Религиозная (как правило, православно-исламская) литсистема обязует быть моралистом, внушает «чувство ответственности». Но эта литсистема наговорила глупостей и подлостей ничуть не меньше западных писателей. Религиозное представление об ответственности за слово не помешало Низами пропагандировать чадру и исламскую оккупацию, Карамзину – идеализировать самодержавие, Жуковскому – править Пушкина, Пушкину – считать вырезание поляков русским правительством внутренним делом славян и пенять Мицкевичу за сочувствие своему народу, Тютчеву – писать в том же духе, Гоголю – воспевать запорожцев, сжигающих польских детей и смеющихся над тонущими евреями, Достоевскому – призывать взять Константинополь, не считаясь ни с какими жертвами, Льву Толстому – изображать Наполеона безвольной марионеткой, а секс сатанистским занятием, Гумилёву – романтизировать первую мировую, Мережковскому – сравнивать Муссолини с Данте и Гитлера с Жанной д’Арк, Бунину – облить грязью русский народ времён Гражданской войны, Даниилу Андрееву и Ильину – считать Гитлера гуманнее Сталина, тому же Д. Андрееву – предлагать сделать всех животных дрессированными рабами на заводах и фабриках, Солженицыну – навесить на большевиков расстрел полусотни миллионов невинных людей, и половине писателей – радоваться распаду Союза, что означало смерть, рабство и нищету десятков миллионов людей. Чем, с этической точки зрения, эти авторы лучше Флобера и Анри Ренье в их башнях из слоновой кости или гедонистов Марциала и Мопассана?

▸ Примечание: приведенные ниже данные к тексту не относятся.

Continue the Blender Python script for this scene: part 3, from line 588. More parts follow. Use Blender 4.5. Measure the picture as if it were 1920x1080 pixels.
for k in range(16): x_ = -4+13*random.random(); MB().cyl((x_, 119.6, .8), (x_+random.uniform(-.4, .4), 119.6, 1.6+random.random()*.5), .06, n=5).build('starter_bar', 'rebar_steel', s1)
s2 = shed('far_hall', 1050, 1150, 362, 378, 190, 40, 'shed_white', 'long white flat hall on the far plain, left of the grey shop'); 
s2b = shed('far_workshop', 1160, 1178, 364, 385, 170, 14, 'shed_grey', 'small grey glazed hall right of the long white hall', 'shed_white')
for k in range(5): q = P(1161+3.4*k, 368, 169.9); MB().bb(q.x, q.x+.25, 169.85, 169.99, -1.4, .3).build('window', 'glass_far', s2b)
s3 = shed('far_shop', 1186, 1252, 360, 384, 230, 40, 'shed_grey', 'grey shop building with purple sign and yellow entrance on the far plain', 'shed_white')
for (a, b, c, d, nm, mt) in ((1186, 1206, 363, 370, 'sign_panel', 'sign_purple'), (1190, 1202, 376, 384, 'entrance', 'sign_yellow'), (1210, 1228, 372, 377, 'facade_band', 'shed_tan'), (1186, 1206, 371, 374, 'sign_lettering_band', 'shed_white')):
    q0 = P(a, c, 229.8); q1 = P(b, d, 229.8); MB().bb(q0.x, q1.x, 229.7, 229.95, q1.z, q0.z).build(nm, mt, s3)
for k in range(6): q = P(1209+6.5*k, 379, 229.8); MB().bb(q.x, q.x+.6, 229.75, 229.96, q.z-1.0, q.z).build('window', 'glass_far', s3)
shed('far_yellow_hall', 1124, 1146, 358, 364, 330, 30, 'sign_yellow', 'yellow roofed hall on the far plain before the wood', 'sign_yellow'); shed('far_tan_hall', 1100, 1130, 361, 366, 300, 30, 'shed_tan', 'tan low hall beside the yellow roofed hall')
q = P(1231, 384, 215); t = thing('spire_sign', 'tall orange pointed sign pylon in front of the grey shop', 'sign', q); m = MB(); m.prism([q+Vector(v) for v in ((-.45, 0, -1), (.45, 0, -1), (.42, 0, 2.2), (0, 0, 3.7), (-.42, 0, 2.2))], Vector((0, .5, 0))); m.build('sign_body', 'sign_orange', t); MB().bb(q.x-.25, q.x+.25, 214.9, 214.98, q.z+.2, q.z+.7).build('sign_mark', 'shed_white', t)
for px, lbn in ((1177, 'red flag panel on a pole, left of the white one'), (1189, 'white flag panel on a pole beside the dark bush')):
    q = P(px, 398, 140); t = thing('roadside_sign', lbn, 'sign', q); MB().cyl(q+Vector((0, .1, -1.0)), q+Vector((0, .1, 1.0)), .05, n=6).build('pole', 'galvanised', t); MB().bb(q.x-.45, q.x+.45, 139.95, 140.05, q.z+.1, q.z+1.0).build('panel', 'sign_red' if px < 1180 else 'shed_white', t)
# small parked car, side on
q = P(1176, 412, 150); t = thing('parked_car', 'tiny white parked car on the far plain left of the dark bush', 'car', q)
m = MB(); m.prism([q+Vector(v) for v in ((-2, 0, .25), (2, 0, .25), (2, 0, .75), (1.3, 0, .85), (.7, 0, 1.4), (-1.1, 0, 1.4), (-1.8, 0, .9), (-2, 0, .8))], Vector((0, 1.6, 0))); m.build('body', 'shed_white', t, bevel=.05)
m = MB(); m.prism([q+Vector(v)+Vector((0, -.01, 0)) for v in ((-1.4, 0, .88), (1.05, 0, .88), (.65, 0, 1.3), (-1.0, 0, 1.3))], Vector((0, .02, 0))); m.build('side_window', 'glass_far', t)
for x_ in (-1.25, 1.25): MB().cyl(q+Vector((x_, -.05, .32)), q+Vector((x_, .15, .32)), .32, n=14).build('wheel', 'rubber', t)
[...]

Более того – религиозная литсистема, как и вообще религия, аморальна. Библейский бог спасает младенца Христа, но его не заботит гибель остальных новорожденных, ему это неинтересно. Этот имморализм, доходящий до прямой подлости, присущ и литературным религиозникам. Скажите, что Пушкин поступил некрасиво, трубя о победе над Керн, и они возразят: победы не было. Но это ещё хуже, значит, он её оклеветал, этак он выходит сволочью (об этом хорошо писал Вересаев в «Жизни Пушкина»). Религиозника это не беспокоит – автор-бог неподсуден. Совести у верующего не больше, чем у того же библейского бога.